Our trip home was almost completely uneventful. When we boarded the plane, I noticed that almost none of the crew were wearing Aer Lingus uniforms and I worried for a moment that there’d been a mix-up that put us on the wrong plane. And then an Aer Lingus representative announced that the Aer Lingus crew were not available and that the flight would be run by another European airline, with herself on board to represent Aer Lingus, and I worried for a moment that “unavailable” was secret code for “bound and gagged and held hostage in an undisclosed location” and that we were about to be hijacked. The 30-minute delay on the tarmac was not reassuring on that count. But the plane took off smoothly in due course, and thanks to favorable wind conditions, we landed 30 minutes earlier than scheduled, despite the delay in departing. We exited the plane, proceeded to baggage claim, and waited, looking around to see if anyone else smelled the smoke. And they did, and people started to murmur, and then all of a sudden an airport representative was walking through the baggage claim area, yelling at everyone to exit the building, which was on fire. And we were a little concerned, but we also wanted our bags. And so did everyone else on Aer Lingus EI119 from Dublin. We chatted among ourselves. There was an exit door right next to the carousel. It couldn’t be more than five minutes or so before our bags would arrive, and we could get out quickly. We stood still and waited.

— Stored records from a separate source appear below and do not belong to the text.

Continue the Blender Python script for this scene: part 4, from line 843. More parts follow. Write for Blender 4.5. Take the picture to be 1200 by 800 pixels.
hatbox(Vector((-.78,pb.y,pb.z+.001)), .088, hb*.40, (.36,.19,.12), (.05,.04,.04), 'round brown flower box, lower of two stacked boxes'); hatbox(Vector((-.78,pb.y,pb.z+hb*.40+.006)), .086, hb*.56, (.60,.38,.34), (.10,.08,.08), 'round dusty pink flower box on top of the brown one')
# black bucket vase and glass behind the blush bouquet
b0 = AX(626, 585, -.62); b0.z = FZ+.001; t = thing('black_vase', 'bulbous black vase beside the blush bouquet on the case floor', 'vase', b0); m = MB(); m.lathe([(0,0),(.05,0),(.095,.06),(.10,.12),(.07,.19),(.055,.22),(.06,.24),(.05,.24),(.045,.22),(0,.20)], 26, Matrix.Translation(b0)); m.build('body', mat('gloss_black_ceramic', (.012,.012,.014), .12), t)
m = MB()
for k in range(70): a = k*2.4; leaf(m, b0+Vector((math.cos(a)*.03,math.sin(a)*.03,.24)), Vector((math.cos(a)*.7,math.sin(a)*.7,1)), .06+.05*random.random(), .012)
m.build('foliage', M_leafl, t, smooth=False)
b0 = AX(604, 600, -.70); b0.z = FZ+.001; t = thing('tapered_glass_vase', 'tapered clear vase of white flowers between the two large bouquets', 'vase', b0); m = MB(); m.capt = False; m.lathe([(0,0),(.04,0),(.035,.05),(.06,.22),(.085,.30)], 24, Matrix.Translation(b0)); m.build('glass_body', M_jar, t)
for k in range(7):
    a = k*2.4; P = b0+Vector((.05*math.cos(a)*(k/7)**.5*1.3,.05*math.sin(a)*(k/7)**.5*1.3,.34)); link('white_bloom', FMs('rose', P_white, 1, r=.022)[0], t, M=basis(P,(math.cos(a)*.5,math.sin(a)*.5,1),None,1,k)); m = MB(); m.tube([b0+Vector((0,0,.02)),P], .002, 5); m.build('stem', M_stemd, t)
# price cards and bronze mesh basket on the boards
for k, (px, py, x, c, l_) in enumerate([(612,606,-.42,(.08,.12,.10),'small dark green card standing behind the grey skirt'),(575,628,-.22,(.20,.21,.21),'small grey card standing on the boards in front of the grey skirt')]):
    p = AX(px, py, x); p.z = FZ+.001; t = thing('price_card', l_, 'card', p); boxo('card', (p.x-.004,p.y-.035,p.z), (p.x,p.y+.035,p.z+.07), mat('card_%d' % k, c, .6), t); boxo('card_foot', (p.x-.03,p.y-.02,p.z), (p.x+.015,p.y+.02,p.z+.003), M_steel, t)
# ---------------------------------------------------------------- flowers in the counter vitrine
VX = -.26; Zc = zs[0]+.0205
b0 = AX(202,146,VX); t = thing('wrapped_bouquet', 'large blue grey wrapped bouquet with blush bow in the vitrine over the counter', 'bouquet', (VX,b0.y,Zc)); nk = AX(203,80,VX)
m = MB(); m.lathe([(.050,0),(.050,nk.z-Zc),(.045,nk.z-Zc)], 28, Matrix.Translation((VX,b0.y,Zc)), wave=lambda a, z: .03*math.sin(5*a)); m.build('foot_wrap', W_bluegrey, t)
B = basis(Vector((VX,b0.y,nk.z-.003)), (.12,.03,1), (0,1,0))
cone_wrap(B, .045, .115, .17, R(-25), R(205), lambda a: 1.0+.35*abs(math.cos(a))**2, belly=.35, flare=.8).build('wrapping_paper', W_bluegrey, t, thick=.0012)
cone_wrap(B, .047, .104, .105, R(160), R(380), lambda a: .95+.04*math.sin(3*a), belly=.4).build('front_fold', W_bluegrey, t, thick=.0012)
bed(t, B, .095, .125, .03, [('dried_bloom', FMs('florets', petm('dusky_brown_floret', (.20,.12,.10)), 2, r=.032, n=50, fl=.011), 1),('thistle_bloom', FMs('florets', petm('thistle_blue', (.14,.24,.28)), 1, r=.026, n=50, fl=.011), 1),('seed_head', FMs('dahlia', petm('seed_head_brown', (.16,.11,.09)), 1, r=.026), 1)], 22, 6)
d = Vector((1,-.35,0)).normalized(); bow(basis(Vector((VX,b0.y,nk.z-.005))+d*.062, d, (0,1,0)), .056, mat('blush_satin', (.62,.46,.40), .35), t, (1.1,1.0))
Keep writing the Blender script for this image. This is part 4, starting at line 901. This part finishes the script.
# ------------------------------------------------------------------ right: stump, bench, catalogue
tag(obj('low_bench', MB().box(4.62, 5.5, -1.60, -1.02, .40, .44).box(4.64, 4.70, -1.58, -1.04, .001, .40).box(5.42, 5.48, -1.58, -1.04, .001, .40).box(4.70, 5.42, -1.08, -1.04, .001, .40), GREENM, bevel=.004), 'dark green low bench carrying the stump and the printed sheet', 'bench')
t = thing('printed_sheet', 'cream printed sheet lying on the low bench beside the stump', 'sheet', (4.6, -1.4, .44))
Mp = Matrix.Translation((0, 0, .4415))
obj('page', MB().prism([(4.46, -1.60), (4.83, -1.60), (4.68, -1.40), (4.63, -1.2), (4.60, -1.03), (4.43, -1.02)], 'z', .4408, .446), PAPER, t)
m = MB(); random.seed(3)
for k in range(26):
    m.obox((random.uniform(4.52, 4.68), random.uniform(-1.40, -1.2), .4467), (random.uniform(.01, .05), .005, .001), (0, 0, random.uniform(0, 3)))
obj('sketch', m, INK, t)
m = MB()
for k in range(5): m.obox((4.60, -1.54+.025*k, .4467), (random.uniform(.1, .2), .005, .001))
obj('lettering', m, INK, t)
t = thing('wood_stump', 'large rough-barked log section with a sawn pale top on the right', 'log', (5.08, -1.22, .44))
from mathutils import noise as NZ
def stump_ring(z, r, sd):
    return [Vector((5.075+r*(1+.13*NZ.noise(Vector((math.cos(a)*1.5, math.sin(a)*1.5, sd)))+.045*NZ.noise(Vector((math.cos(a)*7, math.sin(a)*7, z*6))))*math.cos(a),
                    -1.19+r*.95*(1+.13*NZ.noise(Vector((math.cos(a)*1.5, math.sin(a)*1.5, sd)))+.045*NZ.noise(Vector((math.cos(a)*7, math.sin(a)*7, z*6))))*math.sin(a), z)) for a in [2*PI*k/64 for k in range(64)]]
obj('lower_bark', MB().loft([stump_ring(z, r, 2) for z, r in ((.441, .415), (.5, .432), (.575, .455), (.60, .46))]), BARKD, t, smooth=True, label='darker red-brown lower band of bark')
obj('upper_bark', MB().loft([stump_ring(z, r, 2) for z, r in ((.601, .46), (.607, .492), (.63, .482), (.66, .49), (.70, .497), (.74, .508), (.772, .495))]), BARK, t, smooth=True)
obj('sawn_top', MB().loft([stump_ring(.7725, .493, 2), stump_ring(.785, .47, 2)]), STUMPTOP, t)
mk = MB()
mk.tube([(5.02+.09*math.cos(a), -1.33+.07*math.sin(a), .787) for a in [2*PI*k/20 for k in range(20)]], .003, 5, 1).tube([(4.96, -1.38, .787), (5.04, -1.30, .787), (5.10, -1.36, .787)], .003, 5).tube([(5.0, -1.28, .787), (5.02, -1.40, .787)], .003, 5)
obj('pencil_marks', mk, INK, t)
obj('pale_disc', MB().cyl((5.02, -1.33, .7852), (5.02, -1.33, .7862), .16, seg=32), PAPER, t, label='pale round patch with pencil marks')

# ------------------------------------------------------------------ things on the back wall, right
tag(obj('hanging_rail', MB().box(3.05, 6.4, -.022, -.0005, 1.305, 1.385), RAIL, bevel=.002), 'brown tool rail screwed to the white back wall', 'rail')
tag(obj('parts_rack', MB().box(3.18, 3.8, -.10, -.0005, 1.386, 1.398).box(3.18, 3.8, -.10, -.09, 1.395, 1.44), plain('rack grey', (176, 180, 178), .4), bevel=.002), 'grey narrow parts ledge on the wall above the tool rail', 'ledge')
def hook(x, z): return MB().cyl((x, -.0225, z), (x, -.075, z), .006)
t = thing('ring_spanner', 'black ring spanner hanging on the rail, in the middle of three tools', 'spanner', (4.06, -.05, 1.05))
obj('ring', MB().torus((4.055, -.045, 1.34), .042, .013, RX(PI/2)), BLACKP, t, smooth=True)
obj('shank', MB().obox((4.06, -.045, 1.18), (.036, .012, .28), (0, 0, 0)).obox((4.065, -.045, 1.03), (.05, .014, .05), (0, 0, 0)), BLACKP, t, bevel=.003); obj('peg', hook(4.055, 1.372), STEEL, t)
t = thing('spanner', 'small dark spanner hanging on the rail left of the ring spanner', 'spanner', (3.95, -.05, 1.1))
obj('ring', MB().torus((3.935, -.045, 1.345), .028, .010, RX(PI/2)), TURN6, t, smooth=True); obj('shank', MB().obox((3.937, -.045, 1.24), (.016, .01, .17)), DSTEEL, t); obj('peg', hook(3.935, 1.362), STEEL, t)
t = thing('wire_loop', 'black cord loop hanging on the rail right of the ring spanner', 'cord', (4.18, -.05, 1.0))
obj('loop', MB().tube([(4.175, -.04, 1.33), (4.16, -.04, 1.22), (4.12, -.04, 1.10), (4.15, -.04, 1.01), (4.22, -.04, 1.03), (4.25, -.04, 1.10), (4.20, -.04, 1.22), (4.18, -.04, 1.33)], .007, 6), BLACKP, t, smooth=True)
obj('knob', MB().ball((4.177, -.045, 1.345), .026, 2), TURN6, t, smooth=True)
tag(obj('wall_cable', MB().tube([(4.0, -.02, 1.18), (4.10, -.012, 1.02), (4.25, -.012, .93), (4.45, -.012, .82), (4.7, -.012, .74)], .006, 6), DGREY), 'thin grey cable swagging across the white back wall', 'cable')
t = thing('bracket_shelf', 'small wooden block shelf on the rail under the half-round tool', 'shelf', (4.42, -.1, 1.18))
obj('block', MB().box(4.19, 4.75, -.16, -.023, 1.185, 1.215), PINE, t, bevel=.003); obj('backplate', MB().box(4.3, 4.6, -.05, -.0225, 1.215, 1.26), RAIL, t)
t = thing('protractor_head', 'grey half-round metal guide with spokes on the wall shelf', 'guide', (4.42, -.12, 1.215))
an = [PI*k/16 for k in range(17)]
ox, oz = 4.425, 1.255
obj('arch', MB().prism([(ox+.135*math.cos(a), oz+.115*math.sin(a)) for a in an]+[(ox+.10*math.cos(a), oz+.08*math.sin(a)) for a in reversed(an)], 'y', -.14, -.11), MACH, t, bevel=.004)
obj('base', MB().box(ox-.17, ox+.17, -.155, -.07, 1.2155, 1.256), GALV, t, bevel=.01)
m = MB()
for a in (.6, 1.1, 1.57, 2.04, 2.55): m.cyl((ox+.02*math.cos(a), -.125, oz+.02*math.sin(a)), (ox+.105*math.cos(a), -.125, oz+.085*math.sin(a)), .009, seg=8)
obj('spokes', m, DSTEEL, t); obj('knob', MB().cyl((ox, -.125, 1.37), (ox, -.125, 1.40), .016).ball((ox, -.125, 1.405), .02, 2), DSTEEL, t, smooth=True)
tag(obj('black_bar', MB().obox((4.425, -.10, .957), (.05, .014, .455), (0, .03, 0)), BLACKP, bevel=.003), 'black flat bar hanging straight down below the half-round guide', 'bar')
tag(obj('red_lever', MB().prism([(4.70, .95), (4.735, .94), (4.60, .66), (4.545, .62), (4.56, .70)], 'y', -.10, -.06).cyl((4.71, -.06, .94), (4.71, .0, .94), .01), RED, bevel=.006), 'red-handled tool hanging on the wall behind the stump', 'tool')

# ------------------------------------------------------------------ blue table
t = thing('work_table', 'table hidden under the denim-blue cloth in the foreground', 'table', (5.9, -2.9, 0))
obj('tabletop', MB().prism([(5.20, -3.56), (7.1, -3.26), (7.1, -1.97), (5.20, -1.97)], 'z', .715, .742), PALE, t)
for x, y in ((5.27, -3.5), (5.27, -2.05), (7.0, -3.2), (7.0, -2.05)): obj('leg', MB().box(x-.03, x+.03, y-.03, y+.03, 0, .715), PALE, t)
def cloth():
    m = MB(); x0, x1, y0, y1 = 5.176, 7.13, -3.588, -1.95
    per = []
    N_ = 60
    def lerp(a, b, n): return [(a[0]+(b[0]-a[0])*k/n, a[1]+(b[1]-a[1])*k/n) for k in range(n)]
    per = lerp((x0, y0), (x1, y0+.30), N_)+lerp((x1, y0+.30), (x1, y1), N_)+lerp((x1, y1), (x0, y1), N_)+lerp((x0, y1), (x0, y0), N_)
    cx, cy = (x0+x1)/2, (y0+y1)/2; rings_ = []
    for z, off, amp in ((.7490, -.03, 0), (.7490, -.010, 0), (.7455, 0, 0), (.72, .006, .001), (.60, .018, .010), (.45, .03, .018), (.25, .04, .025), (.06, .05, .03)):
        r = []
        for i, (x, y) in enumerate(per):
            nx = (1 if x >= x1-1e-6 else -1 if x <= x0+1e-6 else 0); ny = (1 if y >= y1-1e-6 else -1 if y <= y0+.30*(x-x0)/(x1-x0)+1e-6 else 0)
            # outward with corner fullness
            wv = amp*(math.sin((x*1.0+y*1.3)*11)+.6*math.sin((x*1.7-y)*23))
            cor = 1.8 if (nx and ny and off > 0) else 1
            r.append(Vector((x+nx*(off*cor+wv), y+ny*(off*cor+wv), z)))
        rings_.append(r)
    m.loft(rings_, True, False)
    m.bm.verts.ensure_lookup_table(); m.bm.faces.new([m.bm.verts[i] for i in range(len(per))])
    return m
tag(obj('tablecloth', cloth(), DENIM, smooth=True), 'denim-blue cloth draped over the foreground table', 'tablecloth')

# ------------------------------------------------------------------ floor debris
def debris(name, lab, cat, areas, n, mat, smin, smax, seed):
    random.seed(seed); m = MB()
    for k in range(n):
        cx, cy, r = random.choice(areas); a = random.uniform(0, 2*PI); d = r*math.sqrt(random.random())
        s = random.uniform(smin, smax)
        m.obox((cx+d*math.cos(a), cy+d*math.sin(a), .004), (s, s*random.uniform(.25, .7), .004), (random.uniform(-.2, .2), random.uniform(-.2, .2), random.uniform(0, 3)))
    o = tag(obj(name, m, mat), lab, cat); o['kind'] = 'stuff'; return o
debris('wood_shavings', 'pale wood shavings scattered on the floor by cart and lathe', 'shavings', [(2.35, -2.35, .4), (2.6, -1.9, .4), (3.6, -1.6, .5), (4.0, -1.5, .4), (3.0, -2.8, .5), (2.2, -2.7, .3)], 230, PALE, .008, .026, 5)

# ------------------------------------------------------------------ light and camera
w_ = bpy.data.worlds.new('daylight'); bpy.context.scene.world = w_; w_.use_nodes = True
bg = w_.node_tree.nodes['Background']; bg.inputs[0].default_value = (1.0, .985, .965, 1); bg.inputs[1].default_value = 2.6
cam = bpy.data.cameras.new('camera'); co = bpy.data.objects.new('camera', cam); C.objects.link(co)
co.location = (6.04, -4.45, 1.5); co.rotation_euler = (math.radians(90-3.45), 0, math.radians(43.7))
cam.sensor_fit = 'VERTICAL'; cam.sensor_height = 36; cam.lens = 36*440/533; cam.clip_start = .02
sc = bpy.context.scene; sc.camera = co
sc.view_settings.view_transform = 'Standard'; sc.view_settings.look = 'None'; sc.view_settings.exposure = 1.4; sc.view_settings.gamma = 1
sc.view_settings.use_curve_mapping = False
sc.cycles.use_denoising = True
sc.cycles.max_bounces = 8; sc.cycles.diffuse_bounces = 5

The PA system began broadcasting the evacuation order, and the airport representative walked past us again, and ordered us out, but she didn’t do anything to force us to leave. So we kept waiting. We could definitely smell smoke now, and could see it too, and we decided that we’d wait no more than two additional minutes, and then we’d abandon our luggage and go. My suitcase dropped just at that moment, and a minute later our other suitcase appeared, and we got out, probably just in time. I don’t think the fire was bad - local news wasn’t even covering it - but emergency vehicles were arriving and we’d have had a hard time getting out of the airport even two minutes later.
Yeah, we’re eejits, I know. But we’re eejits who don’t have to return to Dulles Airport today to retrieve our bags, so it’s all good. All’s well that ends well. Our trip was perfect, and it ended well.